Athletics lacking boosters

Nicholas Lozito

Each Sacramento State student currently pays $52.50 of tuition toward the Hornet athletic department. This student money, totaling more than $2.3 million each, goes to Associated Students, Inc. before being handed over to athletics.

In return, the athletic department’s performance has been disappointing in many areas. The football, men’s basketball and women’s basketball programs combined for a total of 11 wins and 55 losses this past school year.

The Hornet women’s basketball team was the only Division I team to finish the season winless. Sac State’s baseball team was voted out of the Big West Conference by the Big West board of directors who said that the Hornets could only stay in the conference if Sac State’s other athletic programs moved to the Big West.

The Hornets will go independent starting next year.

While a few programs, such as volleyball, women’s tennis and rowing, have faired well, most Hornet programs have struggled to compete.

Meanwhile, at the University of Montana – where there are only 12,000 students to Sac State’s 26,923, students – pay only $30 towards athletics.

In return, Montana students have a football program that won the 2001-2002 Big Sky Conference title and NCAA I-AA National Championship and a men’s basketball team that advanced to the 2002 NCAA tournament.

“The (Sac State) administration needs to look at different ways to get money into the (athletic) program,” said Artemio Pimentel, president of Associated Students, Inc. “I can almost guarantee that Montana does a lot better job of getting out into the community more and raising money through public entities.”

Debby Colberg, who is in her final year serving as Hornet athletic director, admits that the university could be doing a better job of getting money from sources other than Sac State students.

“I think we do a good job of getting money in the marketing area,” Colberg said. “But I don’t feel we do a good enough job in the booster area.”

Pimentel believes he might know the reason for the departments’ lack of money from boosters.

“Athletics may have been less motivated to go out into the community knowing that they had (money from ASI) guaranteed,” Pimentel said.

Sac State currently gets $100,000 from boosters (Hornet fans who contribute money to the athletic department) through the Green and Gold Club.

Hornet athletics get an additional $100,000 from coaches getting donations.

The athletic department also gets $2.8 million from the university’s budget, $316,000 from the NCAA, $250,000 from corporate sponsors, $178,000 through ticket sales and $174,000 from other areas.

This adds up to an athletic department budget of more than $6 million, with approximately 38 percent coming from students.

“I feel that ASI is doing more than their part,” Pimentel said.

Sac State students didn’t always pay the present-day figure of $52.50 toward athletics. In fact, back in 1995, a mere $5 came out of students’ pockets for the department.

In March of 1995, a group of several hundred Hornet athletes gathered in Hornet Gym, rallying for students to pay an increased fee to athletics. The athletes had the backing of then ASI president Stephen Henderson and former athletic director Lee McElroy.

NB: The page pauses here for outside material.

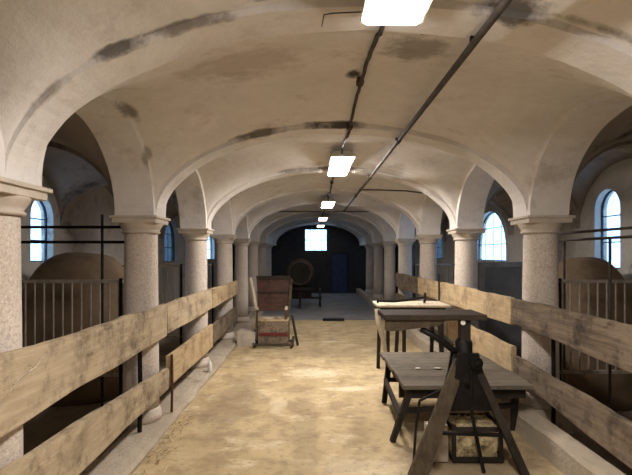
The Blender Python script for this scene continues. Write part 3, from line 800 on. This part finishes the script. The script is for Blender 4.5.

“Somebody’s got to come in and save athletics. If not from the students, where is this money going to come from?” said Henderson in a 1995 State Hornet article titled “Athletics rallies for referendum.”

The rally worked, and in the 1995 election, Sac State students were presented with the option of having their fees to athletics increased by increments of $5 or $10 over the next four years.

The students chose option B, the $10 increment, which has brought student fees toward athletics to the present-day $52.50 figure.

Meanwhile, Hornet athletics have seen no significant improvement in achieving wins or building new facilities, which Colberg feels are vital to a successful athletic department.

“I would like to see the department get new facilities because that is what is going to attract recruits,” Colberg said.

As Hornet athletics continues to struggle, Pimentel, who feels he and ASI’s “hands should not have been tied with (the) rolling contract, ” has to deal with disappointed students.

“The No.1 complaint I get from students is ‘why are we funding athletics when they aren’t doing their job?'” Pimentel said. “Then I have to sit down and explain to them that it’s a referendum and we have to pay it.”

Junior Mike Chrisman doesn’t mind paying the $52.50, he just hopes his money is being spent wisely.

“I would hope the extra money we are paying is going to recruiting and trying to bring in better student athletes,” Chrisman said.